The Americans were assigned to a rugged zone along France’s northeastern border near the Meuse River and including the Argonne Forest. Their last offensive, called the Meuse-Argonne Offensive, began Sept. 26, 1918, and ended in the armistice, which was signed at 11 a.m. on Nov. 11, 1918.
The Argonne Forest is hilly and densely wooded and the Meuse-Argonne offensive was “rushed, chaotic, confused, slow and hard-fought,” University of Southern Mississippi history professor Michael Neiberg said.
“It’s a very, very tough fight,” Neiberg said. “Meuse-Argonne is America’s largest offensive of the First World War.”
The offensive was rushed in an Allied effort to win the war before winter set in, Neiberg said. A break in the fighting due to winter weather could have given the Germans an opportunity to regroup and prolonged the war into 1919, Neiberg added.
The war was the first major conflict in which aircraft, first successfully flown just 15 years earlier, were used.
Henry Allein was killed on the second day of the Meuse-Argonne offensive, said senior historian Dr. Roger G. Miller of the U.S. Air Force Historical Studies Office at Bolling Air Force Base in Washington, D.C.

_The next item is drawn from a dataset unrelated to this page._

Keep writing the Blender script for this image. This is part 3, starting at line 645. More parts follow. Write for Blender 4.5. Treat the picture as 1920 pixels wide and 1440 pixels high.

The Argonne Forest has “very rugged terrain: lots of hills, a lot of woods,” Miller said.
“The primary purpose of aviation in World War I was observation – to see what was over the next hill,” Miller said. “People couldn’t do that before that war.”
World War I pilots dropped some bombs on enemy targets but large-scale bombing of rear areas was not done until later wars. The Spad XIII model Allein and those in his unit flew was, “a heavy, strong little plane,” Miller said.
The squadron of which Allein was a member was called a “pursuit” unit. Such squadrons were assigned mainly to defend Allied airspace, preventing enemy aircraft from observation there.
“It came down to air-to-air combat,” Miller said.
The name of today’s observance, originally Armistice Day, was changed to Veterans Day by President Dwight Eisenhower in 1954. Millions of additional people had become war veterans during World War II, from 1941 until 1945, and the Korean War, from 1950 until 1953.
TODAY’S ACTIVITIES.
Veterans Day activities are scheduled for today in downtown Vicksburg, beginning with an 11 a.m. ceremony and continuing with a 2 p.m. parade. The ceremony is set for the Municipal Rose Garden on Monroe Street with Col. Benny Terrell as master of ceremonies and Vicksburg National Military Park historian Terry Winschel as the speaker. Members of the Vicksburg High School marching band and JROTC are among others scheduled to participate in the event. The parade will roll north on Washington from Belmont to Jackson Street. The parade theme is “Veterans are the Foundation of Our Nation.”